A Few Thoughts on Fehu: Rune of Wealth and Abundance

Fehu seems to be a particularly salient rune for today, which is no bad thing overall. It’s a good reminder to be respectful and responsible of one’s resources. Fehu connects to one’s luck or hamingja (for good or ill). It’ll often come up in a reading not only to indicate the state of one’s luck and where blockages are, but to indicate if your own lack of attention to resource management is the cause of said blockages.

In addition to Freya and the Vanir, I strongly associate this rune with the Duergar, especially Andvari.  I was told by a very devoted Andvari’s woman, and have found this in my own practice to be true, that money has two runes: fehu (the wealth that sustains) and laguz (Flow). There’s a very strong connection between this rune and everything Andvari has to teach about honoring wealth and one’s resources. This flow of resources and money is what sustains us and what has sustained our Midgard existence for generations. It’s a sacred thing. I think we often think of money in this culture as dirty or debased or un-spiritual. Fehu takes that attitude and says “this is not so. This understanding and respect for wealth, the hard work it takes to acquire it, for proper resource management is a connection to your honored dead. It is the lifeblood of Midgard existence, that which enables one generation to survive and pass on its wisdom to the next.”

Fehu is all about proper resource management. It’s about understanding that those resources, and working wisely and well with those resources is just as sacred as whatever spiritual journey we think we’re going to go on. It’s about the sacred in the world and working well in the world. It’s about being joyfully productive, and acknowledging value in the work at hand, no matter how menial. Fehu is about knowing to the last inch what is yours by absolute right and knowing conversely what you have only by luck or fate, and what you are holding with an obligation to pass on. It’s about acknowledging your place in the Wyrd, and standing up and claiming it. I’ve never seen it before this, but as I think about this in order to respond here, I can see a touch of Frau Holle’s insight in this rune. It’s got a side to it that is all about management.

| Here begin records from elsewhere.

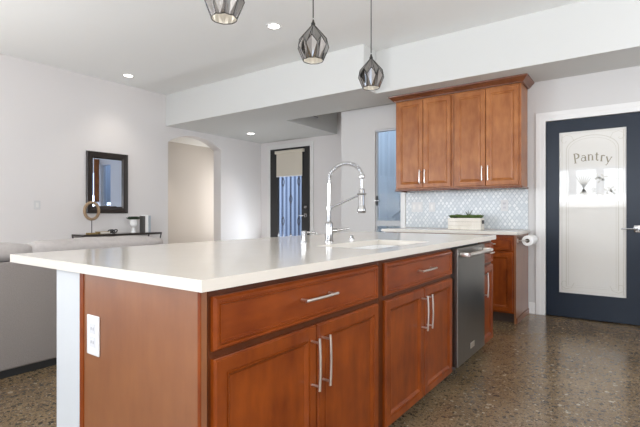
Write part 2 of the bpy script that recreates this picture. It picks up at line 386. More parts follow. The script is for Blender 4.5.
# baseboards
bm = BM(); add_box(bm, (5.285,-2.5,0), (5.3,-.155,.12)); add_box(bm, (5.285,.917,0), (5.3,.975,.12)); struct('baseboard_right', bm, 'white')
bm = BM(); add_box(bm, (-.15,6.285,0), (4.43,6.3,.12)); add_box(bm, (5.57,6.285,0), (6.63,6.3,.12)); struct('baseboard_left', bm, 'white')
# pantry door casing (stepped profile)
def casing(bm, x, y0, y1, ztop, wd, t=0.018):
    """trim round an opening y0..y1 on the face X = x, facing -X"""
    for (o0, o1, tt) in ((0.0, wd*0.55, t*0.7), (wd*0.55, wd, t)):
        add_box(bm, (x-tt, y0-o1, 0), (x, y0-o0, ztop+o0)); add_box(bm, (x-tt, y1+o0, 0), (x, y1+o1, ztop+o0))
        add_box(bm, (x-tt, y0-o1, ztop+o0), (x, y1+o1, ztop+o1))
bm = BM(); casing(bm, 5.3, -.06, .81, 2.095, .095); add_box(bm, (5.3,.8105-.0,0), (5.3001,.811,2)); struct('trim_3', bm, 'white')
bm = BM(); casing(bm, 6.65, 5.03, 6.02, 2.385, .085); struct('trim_4', bm, 'white')
# side casing between glass door and tile
struct('trim_5', bx((5.275,2.445,0), (5.3,2.513,2.235)), 'white')
# backsplash tile field
struct('trim_6', bx((5.290,.985,.925), (5.2995,2.443,1.40)), 'tile')

# ---- pantry door
dx = 5.285
d1 = bpy.data.objects.new('door_1', None); COL.objects.link(d1); d1.location = (dx, .805, .01); d1['kind'] = 'structure'; d1['label'] = 'dark blue pantry door with tall etched frosted glass panel'
bm = BM()
gy0, gy1, gz0, gz1 = .082, .689, .255, 1.966
add_box(bm, (dx,-.052,.012), (dx+.04,gy0,2.085)); add_box(bm, (dx,gy1,.012), (dx+.04,.802,2.085)); add_box(bm, (dx,gy0,.012), (dx+.04,gy1,gz0)); add_box(bm, (dx,gy0,gz1), (dx+.04,gy1,2.085))
obj('door_frame', bm, 'pdoor', d1)
bm = BM()
for (a, b) in (((dx-.003,gy0,gz0),(dx+.006,gy0+.010,gz1)), ((dx-.003,gy1-.010,gz0),(dx+.006,gy1,gz1)), ((dx-.003,gy0+.010,gz0),(dx+.006,gy1-.010,gz0+.010)), ((dx-.003,gy0+.010,gz1-.010),(dx+.006,gy1-.010,gz1))): add_box(bm, a, b)
obj('glazing_bead', bm, 'pdoor', d1)
gp = obj('glass_panel', bx((dx+.010,gy0,gz0), (dx+.016,gy1,gz1)), 'frost', d1)
MAT['frost'].node_tree.nodes['Principled BSDF'].inputs['Coat Roughness'].default_value = 0.01
GX = dx + .0095
def ribbon(bm, pts, wd, x=GX, close=False):
    """flat stroke in the plane X = x; pts = (y, z)"""
    P = [Vector((p[0], p[1])) for p in pts]; n = len(P)
    Ws = wd if isinstance(wd, (list, tuple)) else [wd]*n
    Lf, Rt = [], []
    for i in range(n):
        if close: t = (P[(i+1) % n] - P[i-1])
        else: t = (P[min(i+1, n-1)] - P[max(i-1, 0)])
        t.normalize(); q = Vector((-t.y, t.x))*Ws[i]/2
        Lf.append(bm.verts.new((x, P[i].x+q.x, P[i].y+q.y))); Rt.append(bm.verts.new((x, P[i].x-q.x, P[i].y-q.y)))
    for i in range(n if close else n-1):
        j = (i+1) % n; bm.faces.new([Lf[i], Lf[j], Rt[j], Rt[i]])
yc = (gy0+gy1)/2
def arch_line(ins, topz, wd, bm):
    hw = (gy1-gy0)/2 - ins; zs = topz - hw*0.62
    pts = [(yc-hw, gz0+ins)]
    for i in range(17):
        a = PI*i/16; pts.append((yc-hw*math.cos(a), zs + hw*0.62*math.sin(a)))
    pts.append((yc+hw, gz0+ins))
    ribbon(bm, pts, wd, close=True)
bm = BM(); arch_line(.075, gz1-.06, .006, bm)
ribbon(bm, [(gy0+.035,gz0+.035),(gy1-.035,gz0+.035),(gy1-.035,gz1-.03),(gy0+.035,gz1-.03)], .005, close=True)
arch_line(.095, gz1-.085, .003, bm)
for s in (-1, 1):     # corner flourishes and lower scrolls
    for (zc, sg) in ((gz0+.11, 1), (gz1-.10, -1)):
        pts = [(yc + s*(.235 - .010*k*math.cos(k*.8)), zc + sg*.010*k*math.sin(k*.8)) for k in range(9)]
        ribbon(bm, pts, .004)
obj('etched_border', bm, 'etch', gp)
# letters: strokes in a unit box (x right, y up); on this door screen-right is -Y
def arc(cx, cy, rx, ry, a0, a1, n=12): return [(cx+rx*math.cos(math.radians(a0+(a1-a0)*i/n)), cy+ry*math.sin(math.radians(a0+(a1-a0)*i/n))) for i in range(n+1)]
TH, TN = .17, .075
GL = {
 'P': [([(0.15,0),(0.15,1.35)], TH), ([(0,0),(.32,0)], TN), ([(0,1.35),(.30,1.35)], TN), (arc(.25,.98,.42,.37,90,-90), [TN]+[.11,.14,.17]+[.2]*5+[.17,.14,.11]+[TN])],
 'a': [(arc(.28,.26,.24,.26,0,360,16), .10), ([(.54,.62),(.54,.06),(.66,0)], TH), (arc(.32,.62,.22,.2,0,160), .10)],
 'n': [([(.12,0),(.12,.82)], TH), ([(0,0),(.26,0)], TN), ([(0,.80),(.14,.82)], TN), (arc(.35,.56,.23,.24,160,0), .10), ([(.58,.58),(.58,0)], TH), ([(.46,0),(.72,0)], TN)],
 't': [([(.2,1.1),(.2,.12),(.30,0),(.42,.06)], TH), ([(0,.80),(.42,.80)], TN)],
 'r': [([(.12,0),(.12,.82)], TH), ([(0,0),(.28,0)], TN), (arc(.32,.56,.20,.24,160,40), .13)],
 'y': [([(.02,.80),(.30,.05)], TH), ([(.60,.80),(.28,-.02),(.14,-.36),(.0,-.34)], .09), ([(-.06,.80),(.14,.80)], TN), ([(.50,.80),(.70,.80)], TN)],
}
hs = .072
bm = BM(); cur = .540
for ch, adv in (('P',.062),('a',.058),('n',.062),('t',.047),('r',.046),('y',.05)):
    mid = cur - adv/2; dz = .035*(1 - ((mid-.385)/.155)**2) ; rot = (mid-.385)*.9
    for pts, wd in GL[ch]:
        q = []
        for (px, py) in pts:
            a, b = px*hs, py*hs; ca, sa = math.cos(rot), math.sin(rot)
            a, b = a*ca - b*sa, a*sa + b*ca
            q.append((cur - a, 1.612 + dz + b))
        ww = [k*hs for k in wd] if isinstance(wd, (list, tuple)) else wd*hs
        ribbon(bm, q, ww, x=GX-.0002)
    cur -= adv
obj('lettering', bm, 'letter', gp)
# etched wheat sheaf, leaves and grapes with scroll lines
bm = BM()
def leafshape(cy, cz, ang, ln, wd):
    pts = []; ws = []
    for i in range(7):
        t = i/6; pts.append((cy + math.cos(ang)*ln*t, cz + math.sin(ang)*ln*t)); ws.append(max(.0008, wd*math.sin(PI*t)))
    ribbon(bm, pts, ws, x=GX-.0002)
for k in range(7):
    a = math.radians(60 + 10*k); leafshape(.455, 1.36, a, .15, .014)
for k in range(6):
    a = math.radians(-120 + 12*k); leafshape(.455, 1.36, a, .09, .014)
for cy, cz in ((.33,1.47),(.28,1.47),(.31,1.44),(.25,1.33),(.22,1.35),(.20,1.32)):
    for k in range(3): leafshape(cy, cz, math.radians(30+120*k+cy*500), .04, .02)
for cy, cz in ((.37,1.36),(.355,1.35),(.365,1.335),(.38,1.345),(.375,1.32),(.355,1.325)): ribbon(bm, [(cy+.007*math.cos(a*PI/4), cz+.007*math.sin(a*PI/4)) for a in range(8)], .006, x=GX-.0002, close=True)
for zc in (1.455, 1.30): ribbon(bm, [(.36-.016*k, zc + .008*math.sin(k*.9)) for k in range(14)], .005, x=GX-.0002)
obj('etched_ornament', bm, 'etch', gp)
hd = BM(); add_box(hd, (dx-.010,-.022,.915), (dx,.032,.985), .003); add_tube(hd, [(dx-.01,.005,.95),(dx-.05,.005,.95)], .009, 12); add_tube(hd, [(dx-.048,.000,.95),(dx-.050,.06,.951),(dx-.048,.135,.949)], [.009,.007,.0055], 10)
obj('handle', hd, 'chrome', d1, True)

# ---- front door
fx = 6.62
d2 = bpy.data.objects.new('door_2', None); COL.objects.link(d2); d2.location = (fx, 5.03, .01); d2['kind'] = 'structure'; d2['label'] = 'black front door with tall glass pane and ironwork'
bm = BM(); a0, a1, b0, b1 = 5.216, 5.811, .25, 2.27
add_box(bm, (fx,5.034,.01), (fx+.045,a0,2.38)); add_box(bm, (fx,a1,.01), (fx+.045,6.016,2.38)); add_box(bm, (fx,a0,.01), (fx+.045,a1,b0)); add_box(bm, (fx,a0,b1), (fx+.045,a1,2.38))
obj('door_frame', bm, 'ddoor', d2)
obj('glass_panel', bx((fx+.018,a0,b0), (fx+.024,a1,b1)), 'glass', d2)
bm = BM()
for k, yy in enumerate((5.31, 5.51, 5.71)):
    add_tube(bm, [(fx+.034,yy,b0),(fx+.034,yy,b1)], .007, 6)
    for zc in ((.95,1.72) if k != 1 else (.62,1.38)):
        for s in (-1, 1):
            add_tube(bm, [(fx+.034, yy+s*.035*math.sin(PI*i/8), zc-.09+.18*i/8) for i in range(9)], .006, 6)
obj('ironwork', bm, 'iron', d2)
bm = BM(); add_lathe(bm, (0,0,0), [(.030,-.006),(.034,0),(.028,.010),(.010,.014)], 16)
bm.transform(Matrix.Translation((fx-.004,5.116,1.223)) @ Matrix.Rotation(-PI/2, 4, 'Y')); obj('deadbolt', bm, 'chrome', d2, True)
bm = BM(); add_box(bm, (fx-.010,5.086,1.03), (fx,5.146,1.10), .003); add_tube(bm, [(fx-.01,5.116,1.065),(fx-.05,5.116,1.065)], .01, 10); add_tube(bm, [(fx-.05,5.11,1.065),(fx-.05,5.24,1.065)], .009, 10); obj('handle', bm, 'chrome', d2, True)
# roller shade fixed to the front door
t = thing('roller_shade', (fx-.03,5.5,1.8), 'cream roller shade pulled halfway down the black front door', 'window shade')
obj('cassette', bx((fx-.055,5.135,2.275), (fx-.001,5.855,2.335), .008), 'shade', t)
obj('shade_fabric', bx((fx-.030,5.175,1.84), (fx-.027,5.825,2.275)), 'shade', t)
obj('bottom_rail', bx((fx-.035,5.175,1.82), (fx-.022,5.825,1.84), .003), 'white', t)

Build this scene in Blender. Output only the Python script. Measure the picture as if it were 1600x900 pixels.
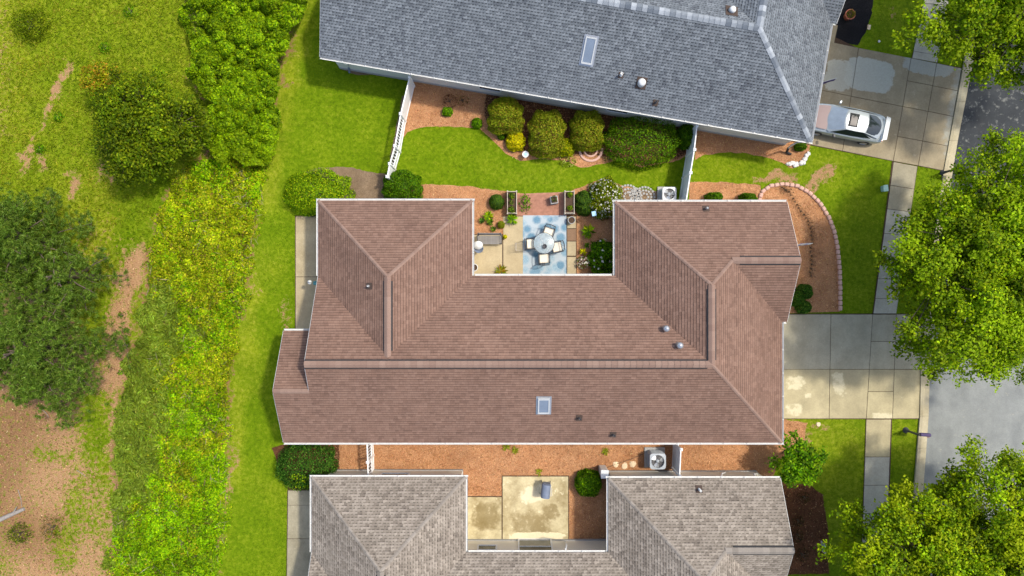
import bpy, math, random
import numpy as np
from mathutils import Vector, Matrix, noise as mnoise

random.seed(7); rng = np.random.default_rng(7)
S = 28.0; H = 38.0                       # ground scale of the survey (px per metre) and flying height
scene = bpy.context.scene
for o in list(bpy.data.objects): bpy.data.objects.remove(o)
col = scene.collection

# ------------------------------------------------------------------ camera, sky, sun, exposure
cam_d = bpy.data.cameras.new('camera'); cam = bpy.data.objects.new('camera', cam_d); col.objects.link(cam)
cam.location = (0, 0, H); cam.rotation_euler = (0, 0, 0)
cam_d.sensor_width = 36; cam_d.lens = 36*H/(1600/S); cam_d.clip_end = 900; cam_d.clip_start = .5
scene.camera = cam
SUN = Vector((.53, .19, 1)).normalized()
w = bpy.data.worlds.new('World'); scene.world = w; w.use_nodes = True
nt = w.node_tree; bgn = nt.nodes['Background']
sky = nt.nodes.new('ShaderNodeTexSky'); sky.sky_type = 'NISHITA'; sky.sun_disc = False
sky.sun_elevation = math.asin(SUN.z); sky.sun_rotation = math.atan2(SUN.x, SUN.y)
sky.air_density = 1.0; sky.dust_density = 3.0; sky.ozone_density = .6
nt.links.new(sky.outputs[0], bgn.inputs[0]); bgn.inputs[1].default_value = .15
sl = bpy.data.lights.new('sun', 'SUN'); sl.energy = 2.15; sl.angle = math.radians(3.5); sl.color = (1, .93, .8)
so = bpy.data.objects.new('sun', sl); col.objects.link(so)
so.rotation_euler = (-SUN).to_track_quat('-Z', 'Y').to_euler(); so.location = (20, 8, 60)
scene.view_settings.view_transform = 'Standard'; scene.view_settings.look = 'None'
scene.view_settings.exposure = .86; scene.view_settings.gamma = 1
scene.render.engine = 'CYCLES'

# ------------------------------------------------------------------ helpers
def W(px, py, z=0.0):
    k = (H-z)/H/S
    return Vector(((px-800)*k, (450-py)*k, z))
def topx(p):
    k = S*H/(H-p[2]); return 800+p[0]*k, 450-p[1]*k
def in_view(p, m=60):
    x, y = topx(p); return -m < x < 1600+m and -m < y < 900+m
def lin(c): c /= 255.; return c/12.92 if c <= .04045 else ((c+.055)/1.055)**2.4
def A(r, g, b, k=1.0): return (lin(r)*k, lin(g)*k, lin(b)*k)

def tag(o, label=None, cat=None, group=None, kind=None):
    if label: o['label'] = label
    if cat: o['category'] = cat
    if group: o['group'] = group
    if kind: o['kind'] = kind
    return o
def link(o, parent=None):
    col.objects.link(o)
    if parent: o.parent = parent
    return o
def empty(name, loc=(0, 0, 0), rz=0, label=None, cat=None, group=None):
    o = bpy.data.objects.new(name, None); o.empty_display_size = .2
    o.location = loc; o.rotation_euler = (0, 0, rz); link(o)
    return tag(o, label, cat, group)
def kids(o): return [c for c in bpy.data.objects if c.parent == o]
def copy_tree(o, parent=None):
    c = o.copy(); link(c, parent)
    for ch in kids(o): copy_tree(ch, c)
    return c

class MB:
    def __init__(s): s.v = []; s.f = []; s.c = []; s.sm = []; s.cur = (1, 1, 1); s.smooth = False
    def add(s, vs, fs):
        n = len(s.v); s.v += [tuple(x) for x in vs]
        for f in fs: s.f.append([i+n for i in f]); s.c.append(s.cur); s.sm.append(s.smooth)
    def box(s, cx, cy, cz, sx, sy, sz, rz=0, M=None, taper=1):
        c, d = math.cos(rz), math.sin(rz); vs = []
        for k in (-.5, .5):
            t = taper if k > 0 else 1
            for (i, j) in ((-.5, -.5), (.5, -.5), (.5, .5), (-.5, .5)):
                x, y = i*sx*t, j*sy*t; vs.append(Vector((cx+x*c-y*d, cy+x*d+y*c, cz+k*sz)))
        if M: vs = [M @ v for v in vs]
        s.add(vs, [(3, 2, 1, 0), (4, 5, 6, 7), (0, 1, 5, 4), (1, 2, 6, 5), (2, 3, 7, 6), (3, 0, 4, 7)]); return s
    def bbox(s, cx, cy, cz, sx, sy, sz, rz=0, b=.02):
        # box with chamfered vertical and top edges
        c, d = math.cos(rz), math.sin(rz); vs = []
        def ring(hx, hy, z, e):
            pts = [(-hx+e, -hy), (hx-e, -hy), (hx, -hy+e), (hx, hy-e), (hx-e, hy), (-hx+e, hy), (-hx, hy-e), (-hx, -hy+e)]
            return [(cx+x*c-y*d, cy+x*d+y*c, z) for x, y in pts]
        hx, hy = sx/2, sy/2
        vs = ring(hx, hy, cz-sz/2, b)+ring(hx, hy, cz+sz/2-b, b)+ring(hx-b, hy-b, cz+sz/2, b*.6)
        fs = [tuple(range(7, -1, -1)), tuple(range(16, 24))]
        for r in (0, 8):
            for i in range(8): j = (i+1) % 8; fs.append((r+i, r+j, r+8+j, r+8+i))
        s.add(vs, fs); return s
    def prism(s, poly, z0, z1):
        n = len(poly)
        vs = [(p[0], p[1], z0) for p in poly]+[(p[0], p[1], z1) for p in poly]
        s.add(vs, [tuple(range(n-1, -1, -1)), tuple(range(n, 2*n))]+[(i, (i+1) % n, n+(i+1) % n, n+i) for i in range(n)]); return s
    def tube(s, p0, p1, r0, r1=None, n=7, cap=True):
        if r1 is None: r1 = r0
        p0, p1 = Vector(p0), Vector(p1); d = (p1-p0)
        if d.length < 1e-6: return s
        d.normalize(); a = d.orthogonal().normalized(); b = d.cross(a); vs = []
        for p, r in ((p0, r0), (p1, r1)):
            for i in range(n):
                t = 2*math.pi*i/n; vs.append(p+a*(r*math.cos(t))+b*(r*math.sin(t)))
        sm = s.smooth; s.smooth = True
        s.add(vs, [(i, (i+1) % n, n+(i+1) % n, n+i) for i in range(n)]); s.smooth = sm
        if cap: s.add(vs, [tuple(range(n-1, -1, -1)), tuple(range(n, 2*n))])
        return s
    def path(s, pts, r0, r1=None, n=6):
        if r1 is None: r1 = r0
        m = len(pts)-1
        for i in range(m): s.tube(pts[i], pts[i+1], r0+(r1-r0)*i/m, r0+(r1-r0)*(i+1)/m, n, cap=(i in (0, m-1)))
        return s
    def lathe(s, prof, c=(0, 0, 0), n=20):
        vs = []
        for r, z in prof:
            for i in range(n):
                t = 2*math.pi*i/n; vs.append((c[0]+r*math.cos(t), c[1]+r*math.sin(t), c[2]+z))
        fs = []
        for k in range(len(prof)-1):
            for i in range(n): fs.append((k*n+i, k*n+(i+1) % n, (k+1)*n+(i+1) % n, (k+1)*n+i))
        sm = s.smooth; s.smooth = True; s.add(vs, fs); s.smooth = sm
        return s
    def mesh(s, name, mat):
        me = bpy.data.meshes.new(name); me.from_pydata(s.v, [], s.f)
        if any(c != (1, 1, 1) for c in s.c):
            a = me.attributes.new('col', 'FLOAT_COLOR', 'FACE')
            a.data.foreach_set('color', np.array([(*c, 1) for c in s.c], 'f').ravel())
        if any(s.sm): me.polygons.foreach_set('use_smooth', s.sm)
        if mat: me.materials.append(mat)
        return me
    def build(s, name, mat, parent=None, loc=None, rz=None):
        o = bpy.data.objects.new(name, s.mesh(name, mat)); link(o, parent)
        if loc is not None: o.location = loc
        if rz is not None: o.rotation_euler = (0, 0, rz)
        return o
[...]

Of course it is also a rune of opportunities, and judiciously applied can create opportunities and help one to see them. Fehu can also be used to bring someone’s wyrd home to roost if one has behaved in a way offensive to all that fehu holds dear. I’d be very careful even contemplating this though, because to use this rune in this way safely, requires an exquisitely balanced understanding of what constitutes “lawfulness” on a wyrd-level. Going back to the connection between fehu and money, we get our English word “Fee” from this rune. Fehu is also about knowing your own worth and moreover knowing the value of what you do. It is knowing to the core of your being the value of your time, energy, resources, and attention. It is not devaluing yourself for any reason.

I have recently heard someone dismiss the traditional association with cattle. I would caution against this. There is a reason that fehu is associated with cattle. Domesticated cattle were the lifeblood of our ancestors. We would not be here save for the careful management of resources like cattle (which were wealth in those days). Fehu is about wealth — on all levels: physical, spiritual, emotional, mental. It’s about wealth and knowing what to do with it. It’s about respecting wealth and because of its connection to hamingja, it’s also about understanding the sacrifices our ancestors made for us: for the future. Fehu is the fine thread connecting the deeds and sacrifices and yes, even the mistakes of the past, through us in the present, our understanding and acknowledgement, into the future which we cannot see but with every action are helping to create.